After her meeting with Prime Minister Dr. Edouard Girente, vice president of the World Bank for Eastern and Southern Africa, Dr Victoria Kwakwa, gave fullsome responses to questions from the gathered journalists, yet her answers, while informative, also served to increase curiosity. That may be the challenge of breaking down complex economic issues for a news agenda.
Any journalist who would not wish to have been a fly on the wall, eavesdropping on the discussions between prime minister Ngirente, and Dr Kwakwa and both their respective teams, is probably in the wrong trade.
In Kigali to have that conversation, and to attend the 60th anniversary of the Rwanda Central Bank, Dr Kwakwa, and the prime minister had what she described as a “fruitful” “robust” discussion, on a range of issues.
The body language alone, will surely have spoken volumes to that fly on the wall.
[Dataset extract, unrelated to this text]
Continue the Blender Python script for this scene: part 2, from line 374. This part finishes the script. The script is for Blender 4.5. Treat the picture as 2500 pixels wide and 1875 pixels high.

Two African economists, one, Dr Victoria Kwakwa, representing the World Bank, the other, Dr. Edouard Ngirente, representing an African government, as prime minister. On what did they agree, and where, if anywhere did they part company?
From Dr Kwakwa’s responses, however, it seems there was convergence on most, if not all points.
“I am glad to be here in Kigali again, to see the progress that Rwanda is making making and how our partnership is contributing to it.” Dr Kwakwa informed the journalists.
“I had a fruitful discussion with the prime minister, we touched on our partnership and how we are delivering together. We were successful in delivering and getting approval for all the projects that were planned to go to our board this year, and we’ve been able to implement the projects in the portifolio well, and have a healthy disbursement ratio…” she added.
According to Dr Kwakwa, the discussion touched on almost all areas of development. The provision of energy, agriculture, education and training, financial inclusion, to name but a few.
It is perhaps in the nature of the discipline that you will rarely find optimism in economists, so, when the dignified, measured, quietly spoken, Kwakwa, speaks about a country’s developmental progress with obvious enthusiasm, that country must be doing unusually well.
One of the outstanding achievements on which Rwanda scores highly, to the extent that development organisations, like the World Bank, have arrived at the “lessons from Rwanda” moment, is access to electricity.
The country has a dream of connecting every institution, and every household to electricity, and it is a dream during which they have clearly not been sleeping, and which is becoming a reality at a remarkable pace.
In 2009, household access to electricity, was at 6%. Fifteen years later, by March of this year, the figure had risen to 75%. The government might be forgiven for allowing itself a moment for a pat on the back, but not a bit of it.
“This was an opportunity to discuss not only the progress we have made, but also to evaluate what has not worked as we would have wished, and how we can best proceed with the next goals” explained the Minister of State state in charge of the treasury, Richard Tusabe.
No such meeting can of course, fail to address budgetary contraints, and an important of the discussion, was on replenishing the World Bank’s International Development Association (IDA), which was set up to provide affordable loans, to low income countries, like Rwanda. On that too, Dr Kwakwa expressed her appreciation for Dr Ngirente’s attendance at a recent summit in the Kenya capital of Nairobi, to discuss the replenishment of IDA.